### Stated problem
From the listing that follows, extract every line and set it down unaltered.
* BEGIN Recorded data *
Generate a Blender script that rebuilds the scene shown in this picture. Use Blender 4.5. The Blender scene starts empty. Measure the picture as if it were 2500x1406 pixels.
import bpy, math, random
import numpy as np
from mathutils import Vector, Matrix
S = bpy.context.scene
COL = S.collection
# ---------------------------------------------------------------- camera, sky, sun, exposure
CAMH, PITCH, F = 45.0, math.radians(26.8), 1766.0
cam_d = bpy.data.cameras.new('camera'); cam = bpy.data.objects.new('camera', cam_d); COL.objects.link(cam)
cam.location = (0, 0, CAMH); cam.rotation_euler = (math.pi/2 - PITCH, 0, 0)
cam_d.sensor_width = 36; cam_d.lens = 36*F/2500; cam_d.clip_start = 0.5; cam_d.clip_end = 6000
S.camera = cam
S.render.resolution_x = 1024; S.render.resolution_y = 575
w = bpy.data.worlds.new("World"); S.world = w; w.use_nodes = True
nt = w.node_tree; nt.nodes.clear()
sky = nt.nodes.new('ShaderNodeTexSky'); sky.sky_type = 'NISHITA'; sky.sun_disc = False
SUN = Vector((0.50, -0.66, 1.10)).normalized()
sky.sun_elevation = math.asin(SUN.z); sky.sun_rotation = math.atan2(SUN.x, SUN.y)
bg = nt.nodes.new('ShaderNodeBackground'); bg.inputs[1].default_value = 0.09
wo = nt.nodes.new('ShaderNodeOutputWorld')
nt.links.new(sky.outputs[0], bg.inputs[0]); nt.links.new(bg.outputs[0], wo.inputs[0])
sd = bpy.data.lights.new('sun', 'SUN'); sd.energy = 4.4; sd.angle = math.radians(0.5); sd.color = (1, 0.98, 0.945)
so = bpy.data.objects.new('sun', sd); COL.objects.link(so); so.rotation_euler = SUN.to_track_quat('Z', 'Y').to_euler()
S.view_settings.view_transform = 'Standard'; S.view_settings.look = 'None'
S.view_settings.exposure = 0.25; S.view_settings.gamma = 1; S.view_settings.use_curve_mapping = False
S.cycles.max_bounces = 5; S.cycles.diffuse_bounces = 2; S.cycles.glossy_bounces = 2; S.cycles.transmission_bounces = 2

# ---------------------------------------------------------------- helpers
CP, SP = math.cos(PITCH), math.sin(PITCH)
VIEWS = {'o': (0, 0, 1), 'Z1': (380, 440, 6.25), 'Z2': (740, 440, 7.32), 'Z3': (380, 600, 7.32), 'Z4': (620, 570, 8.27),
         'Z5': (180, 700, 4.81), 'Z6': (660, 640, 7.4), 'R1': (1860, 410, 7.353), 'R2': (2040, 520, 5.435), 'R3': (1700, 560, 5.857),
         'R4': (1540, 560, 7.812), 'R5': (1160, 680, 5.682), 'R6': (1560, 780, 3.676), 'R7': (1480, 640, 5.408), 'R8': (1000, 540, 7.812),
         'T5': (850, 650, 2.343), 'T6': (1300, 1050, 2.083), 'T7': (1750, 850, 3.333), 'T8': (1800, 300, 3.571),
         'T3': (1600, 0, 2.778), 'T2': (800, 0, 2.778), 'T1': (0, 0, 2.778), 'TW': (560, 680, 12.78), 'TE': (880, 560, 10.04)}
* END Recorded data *
### Right answer
Generate a Blender script that rebuilds the scene shown in this picture. Use Blender 4.5. The Blender scene starts empty. Measure the picture as if it were 2500x1406 pixels.
import bpy, math, random
import numpy as np
from mathutils import Vector, Matrix
S = bpy.context.scene
COL = S.collection
# ---------------------------------------------------------------- camera, sky, sun, exposure
CAMH, PITCH, F = 45.0, math.radians(26.8), 1766.0
cam_d = bpy.data.cameras.new('camera'); cam = bpy.data.objects.new('camera', cam_d); COL.objects.link(cam)
cam.location = (0, 0, CAMH); cam.rotation_euler = (math.pi/2 - PITCH, 0, 0)
cam_d.sensor_width = 36; cam_d.lens = 36*F/2500; cam_d.clip_start = 0.5; cam_d.clip_end = 6000
S.camera = cam
S.render.resolution_x = 1024; S.render.resolution_y = 575
w = bpy.data.worlds.new("World"); S.world = w; w.use_nodes = True
nt = w.node_tree; nt.nodes.clear()
sky = nt.nodes.new('ShaderNodeTexSky'); sky.sky_type = 'NISHITA'; sky.sun_disc = False
SUN = Vector((0.50, -0.66, 1.10)).normalized()
sky.sun_elevation = math.asin(SUN.z); sky.sun_rotation = math.atan2(SUN.x, SUN.y)
bg = nt.nodes.new('ShaderNodeBackground'); bg.inputs[1].default_value = 0.09
wo = nt.nodes.new('ShaderNodeOutputWorld')
nt.links.new(sky.outputs[0], bg.inputs[0]); nt.links.new(bg.outputs[0], wo.inputs[0])
sd = bpy.data.lights.new('sun', 'SUN'); sd.energy = 4.4; sd.angle = math.radians(0.5); sd.color = (1, 0.98, 0.945)
so = bpy.data.objects.new('sun', sd); COL.objects.link(so); so.rotation_euler = SUN.to_track_quat('Z', 'Y').to_euler()
S.view_settings.view_transform = 'Standard'; S.view_settings.look = 'None'
S.view_settings.exposure = 0.25; S.view_settings.gamma = 1; S.view_settings.use_curve_mapping = False
S.cycles.max_bounces = 5; S.cycles.diffuse_bounces = 2; S.cycles.glossy_bounces = 2; S.cycles.transmission_bounces = 2

# ---------------------------------------------------------------- helpers
CP, SP = math.cos(PITCH), math.sin(PITCH)
VIEWS = {'o': (0, 0, 1), 'Z1': (380, 440, 6.25), 'Z2': (740, 440, 7.32), 'Z3': (380, 600, 7.32), 'Z4': (620, 570, 8.27),
         'Z5': (180, 700, 4.81), 'Z6': (660, 640, 7.4), 'R1': (1860, 410, 7.353), 'R2': (2040, 520, 5.435), 'R3': (1700, 560, 5.857),
         'R4': (1540, 560, 7.812), 'R5': (1160, 680, 5.682), 'R6': (1560, 780, 3.676), 'R7': (1480, 640, 5.408), 'R8': (1000, 540, 7.812),
         'T5': (850, 650, 2.343), 'T6': (1300, 1050, 2.083), 'T7': (1750, 850, 3.333), 'T8': (1800, 300, 3.571),
         'T3': (1600, 0, 2.778), 'T2': (800, 0, 2.778), 'T1': (0, 0, 2.778), 'TW': (560, 680, 12.78), 'TE': (880, 560, 10.04)}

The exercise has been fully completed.